Während es aus Sicht des BMI keine Alternative zu dieser Neuregelung gibt, läuft der „Centralverband deutscher Berufsfotografen“, CV, und Einzelhandelsverbände wie der Handelsverbandes Deutschland, HDE, und der Bundesverbandes Technik des Einzelhandels, BVT, dagegen Sturm.
Hans Starosta, Bundesinnungsmeister und Vorsitzender des CV: „Nachdem bekannt wurde, dass geplant ist, die Erstellung der Pass- und Ausweisbilder unter die Aufsicht der Passbehörden zu stellen und damit den Fotografen diese Aufgabe zu entziehen, haben sich bei uns viele Betriebsinhaber gemeldet. Sie sind äußerst besorgt über ihre berufliche Existenz, denn dieser Umsatz ist das sogenannte `Brot-und Butter-Geschäft´ in unserer Branche.“
Josef Sanktjohanser, Präsident des HDE, ergänzt: „Da die Fotohändler mit der Erstellung der Passbilder nicht nur den höchsten Deckungsbeitrag erzielen, sondern dieser Service auch maßgeblich für Kundenfrequenz in den Geschäften sorgt, würde dieser Plan Millionenumsätze im Handel vernichten. Angesichts der ohnehin angespannten Lage im stationären Einzelhandel stellt dies eine existenzielle Bedrohung für viele mittelständische Unternehmen dar.“ BVT-Vorstand und Vorstandsvorsitzender der United Imaging Group, Rainer T. Schorcht: „Das geplante Passgesetz vernichtet Arbeitsplätze. Eine Verstaatlichung des Passbildgeschäftes wäre für jeden Foto-Fachhändler und seine Mitarbeiter ein Schlag ins Gesicht.“
Dabei zeigen alle genanbten Verbände durchaus Verständnis für die Zielsetzung des BMI, Manipulationen bei der Pass- oder Personalausweisbeantragung zu verhindern.
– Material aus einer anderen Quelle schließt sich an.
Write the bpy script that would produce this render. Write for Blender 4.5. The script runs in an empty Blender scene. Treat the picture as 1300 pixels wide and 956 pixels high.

Frank Schipper, Vorstandsvorsitzenden des BVT: „Wir unterstützen diese Intention ausdrücklich. Für problematisch halten wir allerdings den Ansatz, eine Zusammenarbeit von Privatwirtschaft und Behörden – mit der nach unserer Auffassung die gleichen Sicherheitsstandards realisiert werden können – von vornherein auszuschließen und eine behördliche Aufsicht bei der Aufnahme von Lichtbildern für Ausweispapiere zwingend vorzuschreiben.“
Derzeit arbeiten namhafte Händlergruppen gemeinsam mit den Herstellern von Passbildstationen (VST, Silverlab etc.), dem Bundesamt für Sicherheit in der Informationstechnik und Softwareherstellern demnach an einem Konzept, das sichere, bruchfreie und einfache Bildübertragung an die Passbildämter gewährleistet. Schorcht: „Mit unserer Lösung wird der noch zu „kreierende“ Passbildmacher auf Beamtenebene überflüssig und jede Menge Steuergeld gespart.“
Hans Starosta: „Schon 2014 haben wir mit dem BSI an Konzepten zur elektronischen Bildübermittlung gearbeitet. Testläufe in Göttingen und Köln sind erfolgreich verlaufen.“
Bis Ende Januar sind die Verbände aufgefordert, Stellungnahmen zu der beabsichtigten Änderung des Passgesetzes abzugeben, um eine Verstaatlichung des Passbildgeschäftes noch zu verhindern.
Dabei liegt das Problem nicht nur bei den Übertragungswegen der Passbilder, sondern bei der Erstellung beziehungsweise Verarbeitung. Eine mögliche Lösung könnte sein, staatlich vereidigte Passbildfotografen zu installieren, die dafür bürgen, dass von ihnen erstellte Ausweisfotos tatsächlich authentisch sind. So bliebe Fotostudios das Geschäft mit den Passbildern erhalten, wobei denen in jedem Fall die Möglichkeit bleiben wird, entsprechende Aufnahmen für andere Verwendungszwecke anzubieten, also zum Beispiel für Führerscheine. Fragwürdig bleibt, warum der BMI Referentenentwurf davon ausgeht, das keine Auswirkungen auf Einzelpreise und das Verbraucherpreisniveau zu erwarten sind, liegen die prognostizierten Mehrkosten für eine Ausweiserstellung inklusive der Passbilder aus dem Behördenautomaten mit rund drei Euro deutlich unter den Kosten für Passbilder aus dem Fotostudio.